While weeding and preparing flower beds on Tuesday, April 27, she unearthed what she thought at first was an old coin.

Tilly took it upon herself to research her find at home, putting it under the microscope and doing some Google investigations.

She was amazed to discover that what she had uncovered was in fact a 200-year-old Wellington backmark button.

These were made in 1815 for soldiers to commemorate the Battle of Waterloo after the Duke of Wellington's victory.

Paula Roberts, Tilly's mum, said she simply assumed the button had come off a Wellington boot.

She said: "Tilly managed to make out the word 'Wellington' and I thought oh, it's just something that has fallen off a welly boot!

"Tilly brought it home, cleaned it up and put it under a microscope.

"She found out the proper name of it, Googled it and found out that it was a couple of hundred years old and the whole back story to it, how it was given to commanders after the Battle of Waterloo.

Tilly Roberts with the rare Wellington button she found while volunteering at Gordon Castle Walled Garden.
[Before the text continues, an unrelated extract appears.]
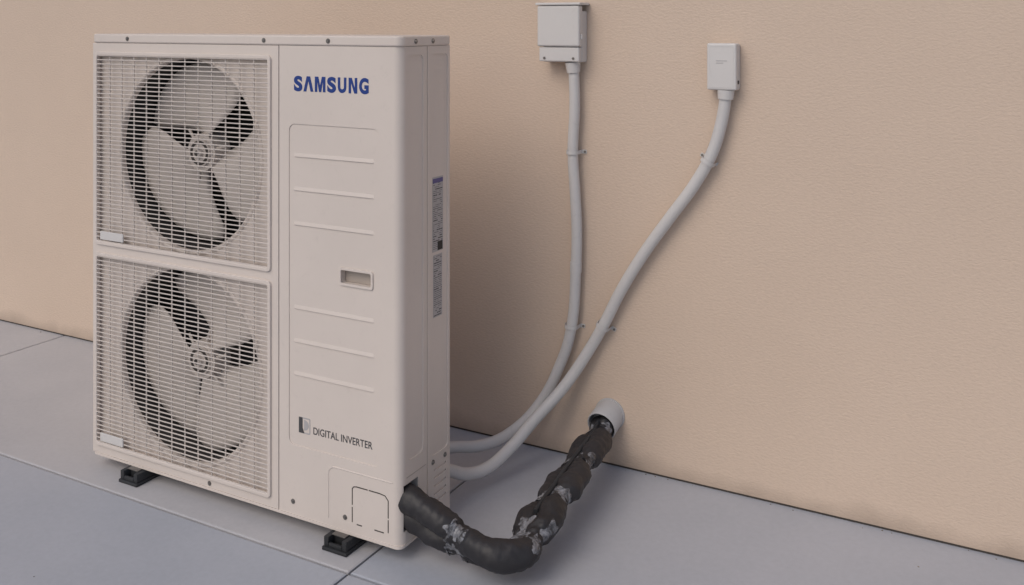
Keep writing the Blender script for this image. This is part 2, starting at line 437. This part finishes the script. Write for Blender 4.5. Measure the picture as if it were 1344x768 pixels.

Picture: Becky Saunderson.
Tilly Roberts with the rare Wellington button she found while volunteering at Gordon Castle Walled Garden. Picture: Becky Saunderson.

"When she found out what it was she was over the moon. She handed it over to Zara Gordon Lennox, castle owner.

"Zara was thrilled to bits. They had had archaeologists there before and they hadn't found anything."

Tilly said: "It was just lying there in the soil.

"I thought it was an old worn coin but it was a Wellington button. It was so cool."

Her mum added: "Tilly's normal thing is finding animal skulls in woodland and such like. She often rakes around and finds old bottles and bits of bone, so this was slightly different. She's a bit of an archaeologist in her own way.

"She collects all sorts. We're just about to build her a workshop as we need some of these finds out of the house!"

Tilly has been educated at home for the last four years since the closure of Inveravon Primary School at Ballindalloch.

Her mum added: "She went and researched this herself, off her own back. And it was a great history lesson for her."